JERUSALEM, (Reuters) – Israeli Prime Minister  Benjamin Netanyahu extended the tenure of the Mossad chief to an  eighth year yesterday, a testament to the spymaster’s perceived  success in waging shadow wars against Iran and its allies.  Meir Dagan, a former commando and retired general, took over  Mossad in 2002 with what security sources described as a mandate  to monitor and sabotage the Iranian nuclear programme ahead of  any decision by Israel to launch full-scale preemptive strikes.

Mossad also has been credited with spotting an alleged  Syrian nuclear reactor which Israel bombed in 2007, and with  assassinating Islamist guerrillas such as Imad Moughniyah of  Lebanon’s Hezbollah militia, who was slain in Damascus in 2008.

“This is an excellent man who, at the head of an excellent  team, has improved the country’s capabilities,” an aide to   Netanyahu quoted him as telling the Israeli cabinet in its  weekly session.

The son of Holocaust refugees, Dagan, 64, has spearheaded  assessments that a nuclear-armed Iran would present a mortal  threat to Israel.

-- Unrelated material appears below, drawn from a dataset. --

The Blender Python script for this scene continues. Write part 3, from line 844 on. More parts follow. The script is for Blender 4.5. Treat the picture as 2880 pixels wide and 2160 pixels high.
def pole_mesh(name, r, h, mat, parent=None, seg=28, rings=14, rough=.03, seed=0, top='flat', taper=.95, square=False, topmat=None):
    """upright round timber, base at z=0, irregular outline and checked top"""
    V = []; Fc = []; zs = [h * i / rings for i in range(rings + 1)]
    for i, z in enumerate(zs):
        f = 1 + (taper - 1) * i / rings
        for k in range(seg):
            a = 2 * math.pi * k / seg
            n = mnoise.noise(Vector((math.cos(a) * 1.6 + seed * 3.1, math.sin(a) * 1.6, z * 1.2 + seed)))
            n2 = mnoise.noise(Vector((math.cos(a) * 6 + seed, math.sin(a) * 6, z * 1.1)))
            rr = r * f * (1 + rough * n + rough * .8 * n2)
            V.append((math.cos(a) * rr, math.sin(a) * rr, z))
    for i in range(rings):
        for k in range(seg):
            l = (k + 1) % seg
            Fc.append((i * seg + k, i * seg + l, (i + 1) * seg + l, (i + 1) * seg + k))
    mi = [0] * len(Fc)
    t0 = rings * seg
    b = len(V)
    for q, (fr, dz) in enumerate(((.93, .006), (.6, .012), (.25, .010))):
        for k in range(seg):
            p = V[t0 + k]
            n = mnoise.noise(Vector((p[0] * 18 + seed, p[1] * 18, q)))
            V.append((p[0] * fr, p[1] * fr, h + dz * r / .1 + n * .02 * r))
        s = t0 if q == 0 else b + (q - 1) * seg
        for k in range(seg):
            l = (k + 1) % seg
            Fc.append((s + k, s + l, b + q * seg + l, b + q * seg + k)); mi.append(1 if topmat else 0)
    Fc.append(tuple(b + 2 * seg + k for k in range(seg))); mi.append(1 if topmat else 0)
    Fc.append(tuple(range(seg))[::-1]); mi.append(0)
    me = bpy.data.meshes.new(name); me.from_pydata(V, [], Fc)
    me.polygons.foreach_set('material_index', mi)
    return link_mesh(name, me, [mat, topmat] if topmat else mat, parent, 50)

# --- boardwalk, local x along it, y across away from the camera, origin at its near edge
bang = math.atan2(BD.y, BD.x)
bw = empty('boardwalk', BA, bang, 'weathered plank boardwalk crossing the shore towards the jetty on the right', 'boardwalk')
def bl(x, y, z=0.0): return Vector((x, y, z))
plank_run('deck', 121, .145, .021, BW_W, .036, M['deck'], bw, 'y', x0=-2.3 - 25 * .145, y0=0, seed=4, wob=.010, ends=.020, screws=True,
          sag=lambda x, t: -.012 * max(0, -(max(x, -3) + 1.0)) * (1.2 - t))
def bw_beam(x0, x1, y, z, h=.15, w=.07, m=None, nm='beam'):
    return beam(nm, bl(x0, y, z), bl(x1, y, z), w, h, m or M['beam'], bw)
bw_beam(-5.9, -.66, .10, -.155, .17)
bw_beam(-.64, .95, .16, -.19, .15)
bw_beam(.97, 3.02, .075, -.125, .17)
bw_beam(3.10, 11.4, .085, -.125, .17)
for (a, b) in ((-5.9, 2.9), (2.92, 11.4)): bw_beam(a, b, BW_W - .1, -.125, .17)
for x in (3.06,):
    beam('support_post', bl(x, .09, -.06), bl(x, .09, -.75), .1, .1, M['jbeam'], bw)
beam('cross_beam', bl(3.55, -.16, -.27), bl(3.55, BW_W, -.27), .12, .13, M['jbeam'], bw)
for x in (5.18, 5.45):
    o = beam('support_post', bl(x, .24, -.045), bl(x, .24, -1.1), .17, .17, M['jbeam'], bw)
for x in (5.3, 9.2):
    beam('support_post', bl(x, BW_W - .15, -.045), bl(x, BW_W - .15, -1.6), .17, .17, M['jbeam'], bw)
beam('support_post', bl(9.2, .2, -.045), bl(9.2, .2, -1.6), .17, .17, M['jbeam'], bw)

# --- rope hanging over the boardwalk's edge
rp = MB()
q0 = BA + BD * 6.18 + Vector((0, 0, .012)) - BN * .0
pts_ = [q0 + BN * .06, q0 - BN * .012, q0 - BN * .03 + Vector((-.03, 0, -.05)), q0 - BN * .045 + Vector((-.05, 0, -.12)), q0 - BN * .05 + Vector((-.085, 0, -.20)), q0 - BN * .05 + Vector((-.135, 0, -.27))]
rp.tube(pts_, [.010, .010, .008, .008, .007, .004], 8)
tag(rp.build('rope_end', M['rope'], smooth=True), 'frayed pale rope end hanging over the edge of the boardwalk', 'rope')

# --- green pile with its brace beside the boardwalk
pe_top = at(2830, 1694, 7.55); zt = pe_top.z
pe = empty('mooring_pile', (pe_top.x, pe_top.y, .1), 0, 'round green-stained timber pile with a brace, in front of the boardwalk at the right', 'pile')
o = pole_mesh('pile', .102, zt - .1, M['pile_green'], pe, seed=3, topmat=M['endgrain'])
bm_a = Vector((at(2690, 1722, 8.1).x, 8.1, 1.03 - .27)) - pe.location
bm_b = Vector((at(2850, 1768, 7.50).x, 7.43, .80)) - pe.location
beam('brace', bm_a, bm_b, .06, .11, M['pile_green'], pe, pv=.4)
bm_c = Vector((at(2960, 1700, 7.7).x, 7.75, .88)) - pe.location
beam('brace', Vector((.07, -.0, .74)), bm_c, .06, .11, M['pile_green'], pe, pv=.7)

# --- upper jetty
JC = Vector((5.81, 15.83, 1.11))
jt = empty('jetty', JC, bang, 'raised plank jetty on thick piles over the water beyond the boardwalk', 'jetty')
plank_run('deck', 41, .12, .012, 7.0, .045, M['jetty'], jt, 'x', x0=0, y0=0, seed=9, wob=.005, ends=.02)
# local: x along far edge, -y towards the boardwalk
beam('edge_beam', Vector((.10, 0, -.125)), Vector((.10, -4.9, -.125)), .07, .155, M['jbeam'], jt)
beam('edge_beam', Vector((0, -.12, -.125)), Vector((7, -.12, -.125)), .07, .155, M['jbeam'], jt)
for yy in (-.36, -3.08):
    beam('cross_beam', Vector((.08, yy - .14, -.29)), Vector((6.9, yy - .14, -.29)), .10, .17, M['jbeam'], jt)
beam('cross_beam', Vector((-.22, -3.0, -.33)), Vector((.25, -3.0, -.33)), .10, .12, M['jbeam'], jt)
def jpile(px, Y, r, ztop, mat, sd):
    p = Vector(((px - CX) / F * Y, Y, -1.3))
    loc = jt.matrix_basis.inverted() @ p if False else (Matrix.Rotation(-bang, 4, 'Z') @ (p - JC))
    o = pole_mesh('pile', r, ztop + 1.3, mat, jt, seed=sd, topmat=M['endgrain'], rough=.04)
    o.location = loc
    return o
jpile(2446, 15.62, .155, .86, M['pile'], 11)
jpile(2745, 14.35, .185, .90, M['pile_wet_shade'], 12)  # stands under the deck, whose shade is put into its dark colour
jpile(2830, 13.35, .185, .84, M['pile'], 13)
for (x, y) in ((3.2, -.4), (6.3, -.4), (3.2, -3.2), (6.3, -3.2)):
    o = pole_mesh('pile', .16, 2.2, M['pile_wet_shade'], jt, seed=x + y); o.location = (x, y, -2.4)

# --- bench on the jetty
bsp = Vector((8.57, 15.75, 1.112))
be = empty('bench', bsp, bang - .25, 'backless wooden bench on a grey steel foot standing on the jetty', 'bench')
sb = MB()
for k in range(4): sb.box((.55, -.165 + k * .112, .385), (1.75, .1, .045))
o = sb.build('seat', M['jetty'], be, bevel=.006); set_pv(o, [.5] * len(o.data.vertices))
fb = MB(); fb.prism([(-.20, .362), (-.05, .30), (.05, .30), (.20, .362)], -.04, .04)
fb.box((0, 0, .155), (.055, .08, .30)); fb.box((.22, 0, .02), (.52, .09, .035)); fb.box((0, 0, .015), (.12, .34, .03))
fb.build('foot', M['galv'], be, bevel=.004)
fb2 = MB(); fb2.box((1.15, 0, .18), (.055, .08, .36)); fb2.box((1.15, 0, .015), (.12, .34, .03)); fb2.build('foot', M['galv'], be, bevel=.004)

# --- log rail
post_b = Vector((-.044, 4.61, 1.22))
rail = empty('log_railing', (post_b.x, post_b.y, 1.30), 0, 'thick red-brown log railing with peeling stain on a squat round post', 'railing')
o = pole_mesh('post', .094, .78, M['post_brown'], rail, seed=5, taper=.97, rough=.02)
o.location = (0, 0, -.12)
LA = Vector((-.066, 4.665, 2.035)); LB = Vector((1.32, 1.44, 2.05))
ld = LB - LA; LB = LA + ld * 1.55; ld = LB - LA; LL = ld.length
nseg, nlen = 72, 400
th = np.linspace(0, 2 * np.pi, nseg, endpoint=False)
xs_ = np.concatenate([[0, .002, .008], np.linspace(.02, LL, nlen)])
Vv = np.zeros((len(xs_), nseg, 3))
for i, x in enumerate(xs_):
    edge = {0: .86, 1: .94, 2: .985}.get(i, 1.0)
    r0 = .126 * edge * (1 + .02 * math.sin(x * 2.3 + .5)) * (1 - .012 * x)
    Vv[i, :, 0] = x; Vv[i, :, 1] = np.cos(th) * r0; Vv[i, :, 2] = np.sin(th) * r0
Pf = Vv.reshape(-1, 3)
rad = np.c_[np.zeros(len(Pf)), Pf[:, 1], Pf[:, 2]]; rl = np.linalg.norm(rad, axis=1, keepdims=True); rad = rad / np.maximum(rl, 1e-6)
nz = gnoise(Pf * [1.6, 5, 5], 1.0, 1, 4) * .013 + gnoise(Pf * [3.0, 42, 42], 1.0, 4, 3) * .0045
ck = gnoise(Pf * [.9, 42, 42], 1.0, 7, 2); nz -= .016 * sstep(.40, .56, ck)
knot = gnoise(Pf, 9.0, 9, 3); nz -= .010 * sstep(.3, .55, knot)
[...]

Iran — which denies seeking the bomb — could  produce its first such warhead by 2014, Dagan said last week.

He also played down prospects of the current civil upheaval  over Iran’s disputed June 12 election leading to a change in  government, but said Tehran could be persuaded to curb sensitive  nuclear technologies if U.S.-led sanctions are intensified.

Failing that, Israel, which is widely assumed to have the  Middle East’s only nuclear arsenal, has hinted at a military  option, though many analysts think Iranian sites are too  dispersed and fortified for its air force to take on alone.
That leaves covert action as a stop-gap countermeasure,  something Israeli officials privately confirm is under way.